━━━ Provided information ━━━

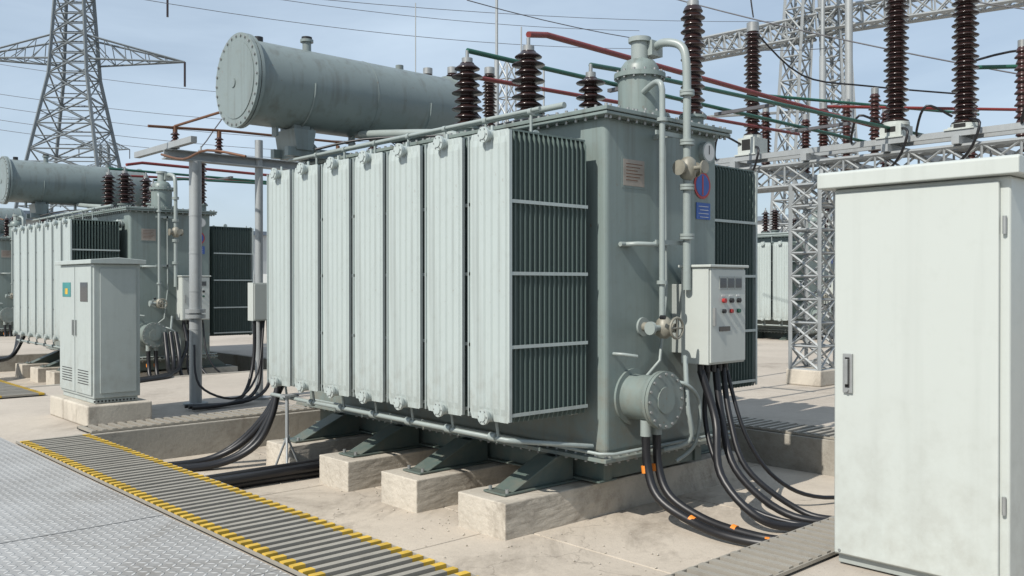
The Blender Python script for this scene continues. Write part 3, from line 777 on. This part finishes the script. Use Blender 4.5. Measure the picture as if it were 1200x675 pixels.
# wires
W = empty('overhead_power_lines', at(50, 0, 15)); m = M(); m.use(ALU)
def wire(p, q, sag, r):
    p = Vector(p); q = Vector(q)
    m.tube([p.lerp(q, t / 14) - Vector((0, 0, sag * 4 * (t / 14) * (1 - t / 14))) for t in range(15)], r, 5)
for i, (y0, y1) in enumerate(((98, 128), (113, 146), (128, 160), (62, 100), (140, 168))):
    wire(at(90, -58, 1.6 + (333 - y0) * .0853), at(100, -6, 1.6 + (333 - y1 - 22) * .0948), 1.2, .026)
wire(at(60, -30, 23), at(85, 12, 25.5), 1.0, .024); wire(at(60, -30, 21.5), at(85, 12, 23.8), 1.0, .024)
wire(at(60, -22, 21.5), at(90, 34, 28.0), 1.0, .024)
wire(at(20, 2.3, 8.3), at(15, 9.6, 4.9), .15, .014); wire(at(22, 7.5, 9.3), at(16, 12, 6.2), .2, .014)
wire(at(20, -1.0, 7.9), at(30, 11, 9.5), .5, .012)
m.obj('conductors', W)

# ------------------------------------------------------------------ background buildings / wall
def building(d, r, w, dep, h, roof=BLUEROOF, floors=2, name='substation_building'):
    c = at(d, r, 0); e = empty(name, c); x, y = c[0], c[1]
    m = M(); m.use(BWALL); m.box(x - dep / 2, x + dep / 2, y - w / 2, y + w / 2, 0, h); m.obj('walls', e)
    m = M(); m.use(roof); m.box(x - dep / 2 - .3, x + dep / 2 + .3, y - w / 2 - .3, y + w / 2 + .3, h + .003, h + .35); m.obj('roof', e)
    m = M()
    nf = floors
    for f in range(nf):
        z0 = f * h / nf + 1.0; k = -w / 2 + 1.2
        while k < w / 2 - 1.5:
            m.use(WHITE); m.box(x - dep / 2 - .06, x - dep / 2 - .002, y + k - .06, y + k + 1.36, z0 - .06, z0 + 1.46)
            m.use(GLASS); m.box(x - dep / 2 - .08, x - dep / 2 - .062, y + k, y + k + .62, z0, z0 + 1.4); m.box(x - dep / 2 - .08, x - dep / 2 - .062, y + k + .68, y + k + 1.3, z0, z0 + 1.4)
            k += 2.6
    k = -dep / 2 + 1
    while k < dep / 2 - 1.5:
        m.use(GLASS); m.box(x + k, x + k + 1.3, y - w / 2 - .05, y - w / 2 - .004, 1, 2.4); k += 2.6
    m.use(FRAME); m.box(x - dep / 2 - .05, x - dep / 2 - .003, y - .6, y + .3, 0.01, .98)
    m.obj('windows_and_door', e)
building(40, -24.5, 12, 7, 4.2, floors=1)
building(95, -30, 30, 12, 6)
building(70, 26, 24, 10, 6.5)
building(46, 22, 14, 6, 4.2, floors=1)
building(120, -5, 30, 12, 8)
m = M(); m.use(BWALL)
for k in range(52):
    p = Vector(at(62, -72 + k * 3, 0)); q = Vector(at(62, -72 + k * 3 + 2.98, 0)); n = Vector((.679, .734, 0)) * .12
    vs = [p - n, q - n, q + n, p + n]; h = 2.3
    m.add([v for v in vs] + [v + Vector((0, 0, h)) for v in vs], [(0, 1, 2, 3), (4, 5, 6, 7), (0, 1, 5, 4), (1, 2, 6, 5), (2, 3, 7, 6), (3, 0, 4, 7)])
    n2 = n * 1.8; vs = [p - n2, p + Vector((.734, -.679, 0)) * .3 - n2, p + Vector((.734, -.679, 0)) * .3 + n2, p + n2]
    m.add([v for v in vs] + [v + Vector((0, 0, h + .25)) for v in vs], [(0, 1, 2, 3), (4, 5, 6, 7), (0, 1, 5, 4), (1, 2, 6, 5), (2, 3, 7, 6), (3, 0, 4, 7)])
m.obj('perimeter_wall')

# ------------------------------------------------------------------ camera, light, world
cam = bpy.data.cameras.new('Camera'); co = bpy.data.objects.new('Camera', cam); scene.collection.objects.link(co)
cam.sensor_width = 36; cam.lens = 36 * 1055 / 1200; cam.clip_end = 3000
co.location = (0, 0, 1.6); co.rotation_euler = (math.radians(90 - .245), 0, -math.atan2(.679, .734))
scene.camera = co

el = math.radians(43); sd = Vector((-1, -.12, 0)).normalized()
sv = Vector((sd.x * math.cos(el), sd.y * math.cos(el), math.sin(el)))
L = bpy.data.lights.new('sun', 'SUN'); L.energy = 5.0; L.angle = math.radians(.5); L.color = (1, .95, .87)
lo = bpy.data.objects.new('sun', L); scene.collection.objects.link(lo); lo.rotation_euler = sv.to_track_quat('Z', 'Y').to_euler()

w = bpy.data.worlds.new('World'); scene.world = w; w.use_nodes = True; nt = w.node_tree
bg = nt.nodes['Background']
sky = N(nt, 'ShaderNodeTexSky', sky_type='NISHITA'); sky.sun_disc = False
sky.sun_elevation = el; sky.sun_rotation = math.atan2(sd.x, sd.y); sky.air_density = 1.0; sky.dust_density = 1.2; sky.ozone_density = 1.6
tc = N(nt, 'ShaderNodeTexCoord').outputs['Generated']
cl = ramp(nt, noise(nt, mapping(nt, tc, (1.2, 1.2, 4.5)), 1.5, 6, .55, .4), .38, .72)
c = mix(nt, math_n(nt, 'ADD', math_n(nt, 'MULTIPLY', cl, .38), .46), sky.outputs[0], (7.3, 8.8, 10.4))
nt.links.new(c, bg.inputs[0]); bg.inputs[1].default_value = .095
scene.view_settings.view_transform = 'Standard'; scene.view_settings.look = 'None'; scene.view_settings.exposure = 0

━━━
━━━ Provided information ━━━

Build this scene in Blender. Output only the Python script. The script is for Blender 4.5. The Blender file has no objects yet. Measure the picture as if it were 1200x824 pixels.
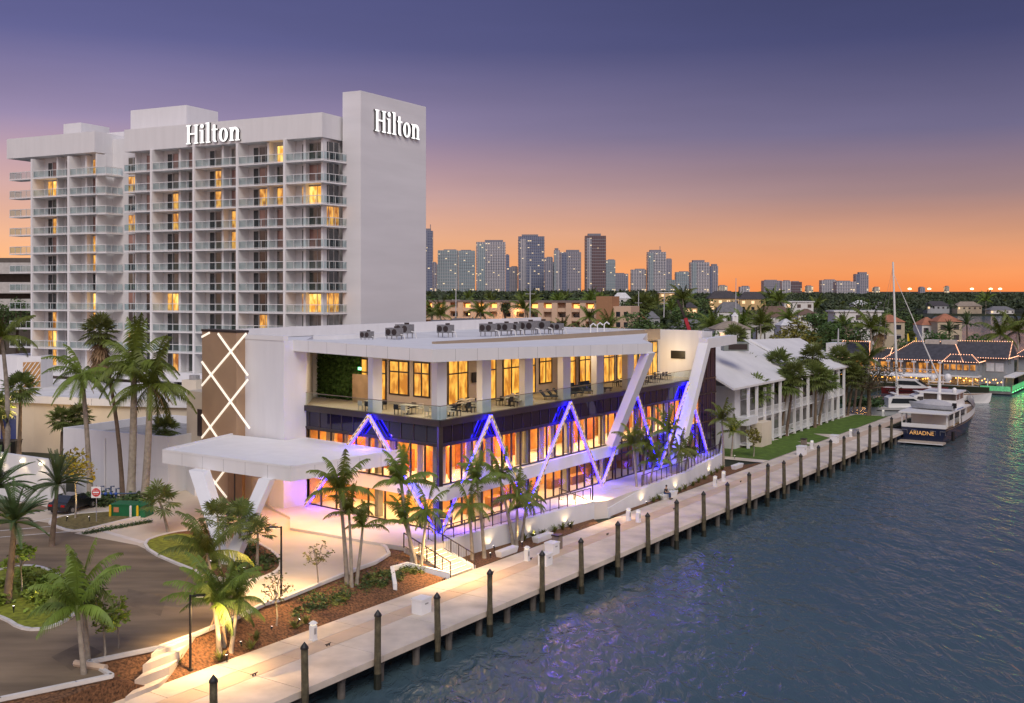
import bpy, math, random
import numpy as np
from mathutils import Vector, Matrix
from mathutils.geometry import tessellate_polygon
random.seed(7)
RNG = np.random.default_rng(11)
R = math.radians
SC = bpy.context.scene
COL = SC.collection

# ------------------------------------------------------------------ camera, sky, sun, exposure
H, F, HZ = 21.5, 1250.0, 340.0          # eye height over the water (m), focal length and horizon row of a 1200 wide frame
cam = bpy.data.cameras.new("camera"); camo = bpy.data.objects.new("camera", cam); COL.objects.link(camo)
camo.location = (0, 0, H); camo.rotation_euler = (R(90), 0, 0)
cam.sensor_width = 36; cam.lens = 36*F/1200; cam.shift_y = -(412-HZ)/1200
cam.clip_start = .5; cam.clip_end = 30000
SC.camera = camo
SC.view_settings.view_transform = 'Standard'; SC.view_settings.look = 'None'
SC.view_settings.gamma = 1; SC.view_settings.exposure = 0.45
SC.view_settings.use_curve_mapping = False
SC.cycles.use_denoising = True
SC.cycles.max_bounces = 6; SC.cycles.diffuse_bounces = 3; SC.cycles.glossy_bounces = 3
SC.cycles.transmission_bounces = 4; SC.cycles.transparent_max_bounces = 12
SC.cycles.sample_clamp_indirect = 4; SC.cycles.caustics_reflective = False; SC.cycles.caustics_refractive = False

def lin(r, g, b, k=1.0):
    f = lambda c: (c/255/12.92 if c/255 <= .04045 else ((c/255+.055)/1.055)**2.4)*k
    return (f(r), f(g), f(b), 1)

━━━
━━━ Provided information ━━━

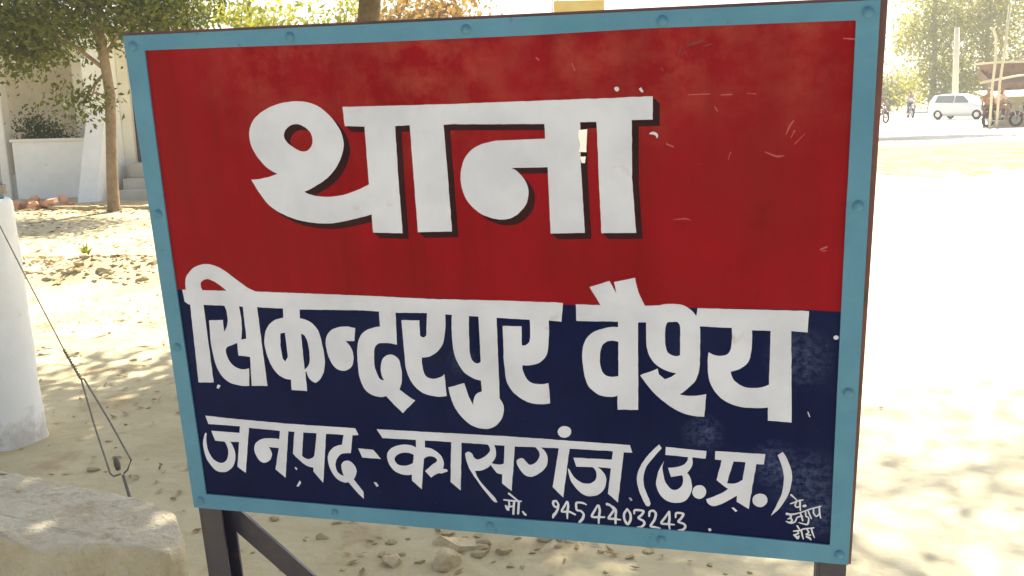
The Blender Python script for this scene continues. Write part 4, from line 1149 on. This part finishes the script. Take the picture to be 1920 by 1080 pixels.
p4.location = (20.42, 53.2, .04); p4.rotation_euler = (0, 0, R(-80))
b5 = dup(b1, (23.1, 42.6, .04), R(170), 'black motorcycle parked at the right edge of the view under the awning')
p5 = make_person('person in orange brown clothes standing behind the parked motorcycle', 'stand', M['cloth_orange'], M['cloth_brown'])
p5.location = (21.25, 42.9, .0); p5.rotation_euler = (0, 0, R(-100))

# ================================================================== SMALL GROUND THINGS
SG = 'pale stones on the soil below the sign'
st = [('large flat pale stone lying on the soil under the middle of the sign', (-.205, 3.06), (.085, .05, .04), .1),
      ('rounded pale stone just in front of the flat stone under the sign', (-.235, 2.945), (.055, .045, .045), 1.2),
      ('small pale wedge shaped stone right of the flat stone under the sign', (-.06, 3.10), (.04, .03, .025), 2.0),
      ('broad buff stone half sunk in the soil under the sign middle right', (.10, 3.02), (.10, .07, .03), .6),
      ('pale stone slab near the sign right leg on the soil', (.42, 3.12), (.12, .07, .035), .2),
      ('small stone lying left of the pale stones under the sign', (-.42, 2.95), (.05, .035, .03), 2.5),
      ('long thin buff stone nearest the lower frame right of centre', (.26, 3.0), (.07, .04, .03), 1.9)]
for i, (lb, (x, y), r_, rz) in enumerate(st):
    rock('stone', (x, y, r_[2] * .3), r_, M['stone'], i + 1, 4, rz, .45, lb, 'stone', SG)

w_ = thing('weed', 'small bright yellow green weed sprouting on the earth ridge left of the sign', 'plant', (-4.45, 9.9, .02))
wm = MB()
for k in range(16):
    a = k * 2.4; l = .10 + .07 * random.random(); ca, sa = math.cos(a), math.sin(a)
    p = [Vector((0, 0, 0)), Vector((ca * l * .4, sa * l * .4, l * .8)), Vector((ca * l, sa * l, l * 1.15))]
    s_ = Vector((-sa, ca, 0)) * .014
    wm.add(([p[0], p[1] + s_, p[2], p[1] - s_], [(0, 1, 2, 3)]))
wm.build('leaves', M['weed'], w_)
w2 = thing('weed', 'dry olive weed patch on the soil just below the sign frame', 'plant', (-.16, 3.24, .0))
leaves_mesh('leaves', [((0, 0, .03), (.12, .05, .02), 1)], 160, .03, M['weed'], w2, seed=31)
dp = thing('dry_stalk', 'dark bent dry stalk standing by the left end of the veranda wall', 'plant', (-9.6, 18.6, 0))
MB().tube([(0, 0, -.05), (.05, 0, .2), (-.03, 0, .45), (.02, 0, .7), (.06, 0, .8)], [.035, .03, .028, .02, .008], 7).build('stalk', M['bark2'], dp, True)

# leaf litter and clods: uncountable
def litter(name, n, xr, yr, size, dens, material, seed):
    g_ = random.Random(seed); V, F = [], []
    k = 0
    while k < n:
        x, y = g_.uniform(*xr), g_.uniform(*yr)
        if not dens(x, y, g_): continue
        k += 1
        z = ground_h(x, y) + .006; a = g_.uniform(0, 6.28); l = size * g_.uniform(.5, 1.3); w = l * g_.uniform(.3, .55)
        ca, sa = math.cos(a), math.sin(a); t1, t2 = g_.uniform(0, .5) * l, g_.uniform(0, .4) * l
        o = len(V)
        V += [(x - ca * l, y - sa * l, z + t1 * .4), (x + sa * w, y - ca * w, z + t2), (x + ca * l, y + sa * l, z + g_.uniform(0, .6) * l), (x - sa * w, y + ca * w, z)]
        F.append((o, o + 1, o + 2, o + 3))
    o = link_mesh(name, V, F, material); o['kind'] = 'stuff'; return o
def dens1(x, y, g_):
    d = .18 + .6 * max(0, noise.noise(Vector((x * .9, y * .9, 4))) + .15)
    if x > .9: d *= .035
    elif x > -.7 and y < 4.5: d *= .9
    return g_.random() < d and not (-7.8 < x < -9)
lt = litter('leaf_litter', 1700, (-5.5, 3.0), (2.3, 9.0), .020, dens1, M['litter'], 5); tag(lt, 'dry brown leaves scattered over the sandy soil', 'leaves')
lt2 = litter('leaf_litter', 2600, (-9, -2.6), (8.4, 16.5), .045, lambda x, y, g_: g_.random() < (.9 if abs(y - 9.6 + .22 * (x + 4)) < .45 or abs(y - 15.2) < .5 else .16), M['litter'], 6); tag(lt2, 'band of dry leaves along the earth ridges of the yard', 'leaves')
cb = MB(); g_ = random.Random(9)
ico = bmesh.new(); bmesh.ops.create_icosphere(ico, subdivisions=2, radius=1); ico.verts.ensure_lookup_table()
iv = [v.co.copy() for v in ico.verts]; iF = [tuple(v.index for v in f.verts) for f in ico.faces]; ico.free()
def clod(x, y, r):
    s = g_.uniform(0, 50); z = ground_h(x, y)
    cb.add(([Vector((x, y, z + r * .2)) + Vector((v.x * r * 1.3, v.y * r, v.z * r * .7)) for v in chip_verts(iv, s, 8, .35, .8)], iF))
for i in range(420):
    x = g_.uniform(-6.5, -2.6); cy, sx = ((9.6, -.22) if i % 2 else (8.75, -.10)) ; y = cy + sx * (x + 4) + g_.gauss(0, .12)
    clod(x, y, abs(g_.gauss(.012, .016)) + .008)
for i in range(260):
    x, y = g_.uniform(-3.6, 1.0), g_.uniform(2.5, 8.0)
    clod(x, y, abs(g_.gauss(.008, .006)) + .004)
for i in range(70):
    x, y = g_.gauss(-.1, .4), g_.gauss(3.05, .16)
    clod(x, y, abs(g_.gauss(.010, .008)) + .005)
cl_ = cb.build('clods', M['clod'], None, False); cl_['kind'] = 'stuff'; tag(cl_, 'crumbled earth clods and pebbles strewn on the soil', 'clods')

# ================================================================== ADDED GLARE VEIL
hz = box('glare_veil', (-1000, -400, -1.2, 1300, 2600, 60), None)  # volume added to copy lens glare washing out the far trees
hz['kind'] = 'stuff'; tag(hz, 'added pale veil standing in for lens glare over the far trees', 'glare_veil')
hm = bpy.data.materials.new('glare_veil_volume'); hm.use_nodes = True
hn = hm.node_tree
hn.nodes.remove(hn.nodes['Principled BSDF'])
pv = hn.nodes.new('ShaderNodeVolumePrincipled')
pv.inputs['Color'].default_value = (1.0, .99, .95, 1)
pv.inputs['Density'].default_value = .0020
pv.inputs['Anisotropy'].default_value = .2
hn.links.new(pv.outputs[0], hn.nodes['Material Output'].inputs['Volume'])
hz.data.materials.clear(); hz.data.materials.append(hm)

━━━

Exercise directions =
Copy each line from the data above that includes "picture".

The response =
The Blender Python script for this scene continues. Write part 3, from line 777 on. This part finishes the script. Use Blender 4.5. Measure the picture as if it were 1200x675 pixels.
Build this scene in Blender. Output only the Python script. The script is for Blender 4.5. The Blender file has no objects yet. Measure the picture as if it were 1200x824 pixels.
The Blender Python script for this scene continues. Write part 4, from line 1149 on. This part finishes the script. Take the picture to be 1920 by 1080 pixels.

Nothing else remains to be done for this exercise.